Frenzy and Endurance in Ceremonial and Other Dances
Dancing, which formed a significant feature of primitive rituals, has always been accompanied by exciting conditions, and not unusually was an exhibition of remarkable endurance. In the transfer of the Ark to Zion there were processions and sacrifices, and King David “danced before the Lord with all his might.” Mooney[5] in his account of dances among the American Indians tells of a young man who in one of the ceremonials danced three days and nights without food, drink or sleep. In such a terrible ordeal the favoring presence of others, who through group action help to stimulate both the excitement and the activities, must be an important element in prolonging the efforts of the individual.
In the history of religious manias[6] there are many instances of large numbers of people becoming frenzied and then showing extraordinary endurance while dancing. In 1374 a mania broke forth in Germany, the Netherlands and France, in which the victims claimed to dance in honor of Saint John. Men and women went about dancing hand in hand, in pairs, or in a circle, on the streets, in the churches, at their homes, or wherever they might be, hour after hour without rest. While dancing they sang, uttered cries, and saw visions. Whole companies of these crazy fanatics went dancing along the public roads and into the cities, until they had to be interfered with.

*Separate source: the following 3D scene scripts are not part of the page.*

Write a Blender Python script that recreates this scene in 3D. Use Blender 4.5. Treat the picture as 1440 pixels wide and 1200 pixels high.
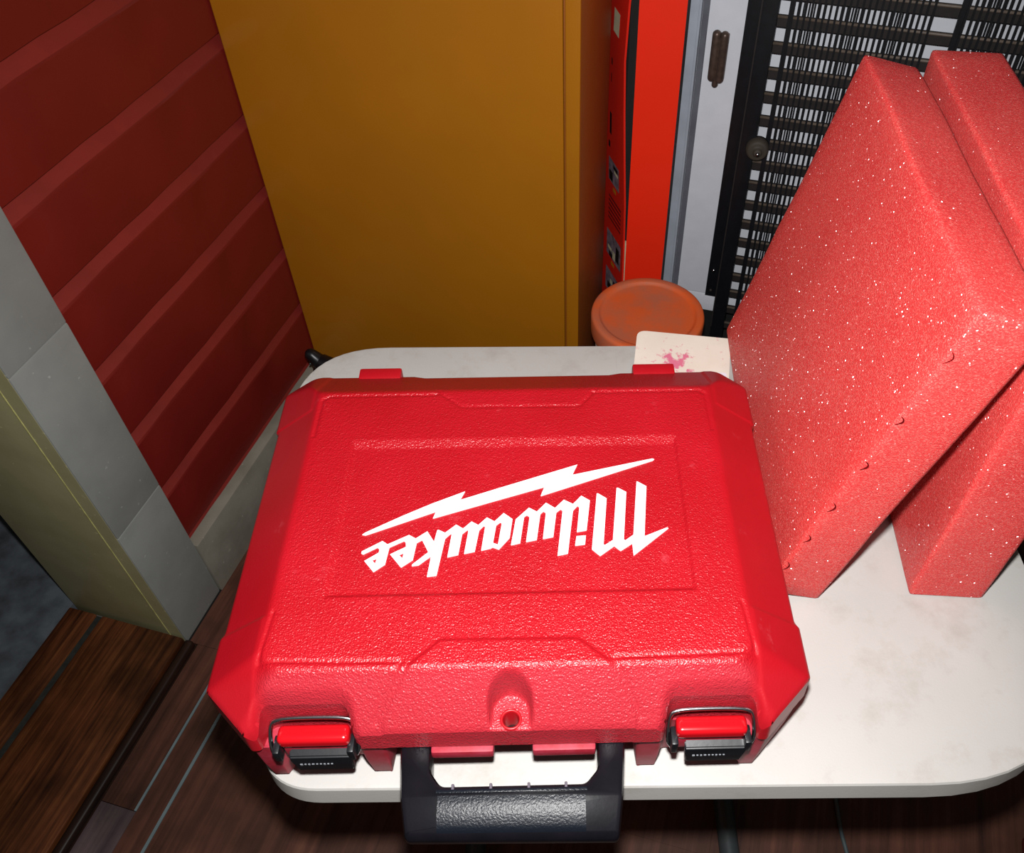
import bpy, bmesh, math, random
import numpy as np
from mathutils import Vector, Matrix
from mathutils.geometry import tessellate_polygon
random.seed(7)
for o in list(bpy.data.objects): bpy.data.objects.remove(o)
SC = bpy.context.scene
COL = SC.collection
PI = math.pi
T = 0.68                       # height of the table top

# ------------------------------------------------------------ camera, world, flash, exposure
cam_d = bpy.data.cameras.new('camera'); cam = bpy.data.objects.new('camera', cam_d); COL.objects.link(cam)
RX = Vector((0.96361717, 0.26728302, -0.00129412)); DN = Vector((0.19818318, -0.71772827, -0.66752495)); FW = Vector((-0.17934691, 0.64298205, -0.74458631))
CAMP = Vector((0, 0, T + 0.62))
m = Matrix(((RX.x, -DN.x, -FW.x, CAMP.x), (RX.y, -DN.y, -FW.y, CAMP.y), (RX.z, -DN.z, -FW.z, CAMP.z), (0, 0, 0, 1)))
cam.matrix_world = m
cam_d.sensor_fit = 'HORIZONTAL'; cam_d.sensor_width = 36; cam_d.lens = 1221.9 / 1440 * 36
cam_d.shift_x = -80 / 1440; cam_d.clip_start = 0.02
SC.camera = cam
w = bpy.data.worlds.new('world'); SC.world = w; w.use_nodes = True
w.node_tree.nodes['Background'].inputs[0].default_value = (1.0, 0.93, 0.85, 1)
w.node_tree.nodes['Background'].inputs[1].default_value = 0.05
fl_d = bpy.data.lights.new('camera_flash', 'SPOT'); fl = bpy.data.objects.new('camera_flash', fl_d); COL.objects.link(fl)
fl_d.energy = 46; fl_d.spot_size = math.radians(118); fl_d.spot_blend = 0.9; fl_d.shadow_soft_size = 0.012
fl_d.color = (1.0, 0.98, 0.97)
aim = FW * 1.0 + RX * (-0.035) + DN * 0.05
fl.location = CAMP - DN * 0.055
fl.rotation_euler = aim.to_track_quat('-Z', 'Y').to_euler()
SC.view_settings.view_transform = 'Standard'; SC.view_settings.look = 'None'
SC.view_settings.gamma = 1; SC.view_settings.exposure = 0; SC.view_settings.use_curve_mapping = False

# ------------------------------------------------------------ helpers
def lin(r, g, b):
    f = lambda c: (c / 255 / 12.92) if c <= 10.3 else ((c / 255 + 0.055) / 1.055) ** 2.4
    return (f(r), f(g), f(b), 1)

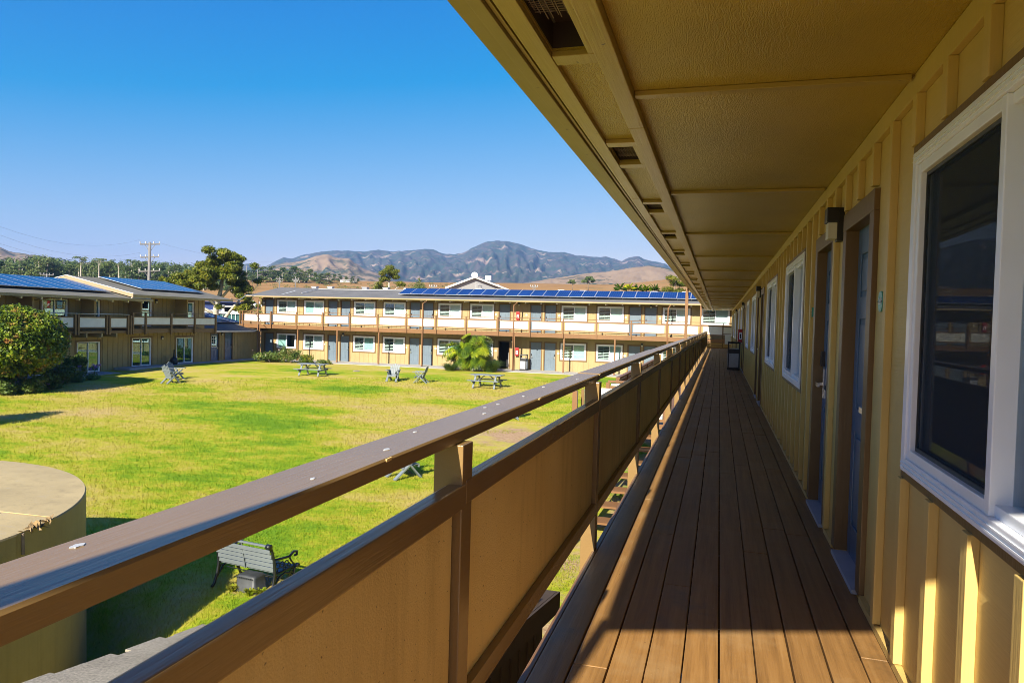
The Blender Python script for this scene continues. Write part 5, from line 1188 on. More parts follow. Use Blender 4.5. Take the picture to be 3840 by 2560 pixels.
bush('tall mixed green bush with pale dry sprays beside the lower left sliding door', -35.4, 32.7, zg(-35.4, 32.7), 0.95, 1.45, 3800, 0.15, LM['bed'], None, 21)
bush('low yellow green bush in the bed below the round shrub', -34.4, 30.9, zg(-34.4, 30.9), 0.9, 0.95, 2600, 0.14, LM['bed'], None, 22)
for k, (x, y, q) in enumerate(((-33.3, 26.7, 0.75), (-32.8, 27.9, 0.75), (-33.2, 29.2, 0.7), (-33.9, 26.9, 0.9))): bush('low leafy bush in the bed under the big round shrub, %s' % ('nearest to the camera', 'second from the front', 'under its right edge', 'close to its hidden trunk')[k], x, y, zg(x, y), q, 0.75, 2000, 0.13, LM['bed'], None, 260+k, (LM['purple'], 5, 0.08) if k in (1, 2) else None)
bush('dark low bush at the foot of the lower left sliding door', -35.3, 31.4, zg(-35.3, 31.4), 0.7, 0.6, 1500, 0.13, LM['shrub'], None, 25)
bush('long low flowering bush at the left end of the far wing', -34.2, 49.6, -2.32, 1.7, 0.75, 3600, 0.14, LM['bed'], None, 31, (LM['pink'], 16, 0.10))
bush('taller straggly rose bush in the bed at the left end of the far wing', -32.4, 49.7, -2.32, 1.0, 1.25, 2200, 0.13, LM['bed'], None, 32, (LM['pink'], 10, 0.09))
bush('round reddish bush at the right end of the far flower bed', -31.0, 49.8, -2.32, 0.75, 0.65, 1700, 0.12, LM['shrub'], None, 33)
bush('small low green bush on the lawn edge right of the far flower bed', -29.6, 50.0, -2.32, 0.7, 0.3, 900, 0.12, LM['bed'], None, 34)
def agapanthus(x, y, label, seed):
    t = thing('flower_clump', label, 'flowers', (x, y, zg(x, y)), 0, 'purple flower clumps in the left bed'); r = np.random.default_rng(seed); z0 = zg(x, y)
    mb = MB(); heads = []
    for k in range(7):
        a = r.random()*6.28; q = 0.35*r.random(); h = 0.55+0.35*r.random(); p = (x+q*math.cos(a)*1.5, y+q*math.sin(a)*1.5, z0+h); heads.append(p)
        mb.tube([(x+q*math.cos(a)*0.4, y+q*math.sin(a)*0.4, z0), p], 0.010, 4)
    mb.build('stem', LM['tuft'], t)
    cloud_obj('blossom', LM['purple'], t, n=7*26, centers=heads, radii=[(0.10, 0.10, 0.09)]*7, size=0.07, aspect=0.6, shell=0.3, seed=seed)
    cloud_obj('leaf_blades', LM['tuft'], t, n=260, centers=[(x, y, z0+0.18)], radii=[(0.4, 0.4, 0.2)], size=0.32, aspect=0.12, shell=0.1, seed=seed+1)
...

In 1740 an extraordinary sect, known as the “Jumpers,” arose in Wales. According to the description given by Wesley, their exercises were not unlike those of certain frenzied states among the Indians. “After the preaching was over,” Wesley[7] wrote, “anyone who pleased gave out a verse of a hymn; and this they sung over and over again, with all their might and main, thirty or forty times, till some of them worked themselves into a sort of drunkenness or madness; they were then violently agitated, and leaped up and down in all manner of postures, frequently for hours together.” There were sometimes thousands at a single meeting of the Jumpers, shouting out their excitement and ready to leap for joy.[8] Wesley has also described instances of tremendous emotional outburst at Methodist meetings which he addressed. “Some were torn with a kind of convulsive motion in every part of their bodies, and that so violently that often four or five persons could not hold one of them. I have seen many hysterical or epileptic fits,” he wrote, “but none of them were like these in many respects.”
Among the dervishes[9] likewise the dance is accompanied by intense excitement and apparently tireless movements. “The cries of ‘Yâ Allah!’ are increased doubly, as also those of ‘Yâ Hoo!’ with frightful howlings shrieked by the dervishes together in the dance.”... “There was no regularity in their dancing, but each seemed to be performing the antics of a madman; now moving his body up and down; the next moment turning round, then using odd gesticulations with his arms, next jumping, and sometimes screaming.”... “At the moment when they would seem to stop from sheer exhaustion the sheikh makes a point of exciting them to new efforts by walking through their midst, making also himself most violent movements. He is next replaced by two elders, who double the quickness of the step and the agitation of the body; they even straighten themselves up from time to time, and excite the envy or emulation of others in their astonishing efforts to continue the dance until their strength is entirely exhausted.” Such is the frenzy thus developed that the performers may be subjected to severe pain, yet only show signs of elation.
In all these dances the two most marked features are the intense excitement of those who engage in them and the very remarkable physical endurance which they manifest. Although there is no direct evidence, such as was obtained in examining the football players, that bodily changes favorable to great neuro-muscular exertion are developed in these furies of fanaticism, it is highly probable that they are so developed, and that the feats of fortitude which are performed are to a large extent explicable on the basis of a “tapping of the reservoirs of power” through the emotional excitement.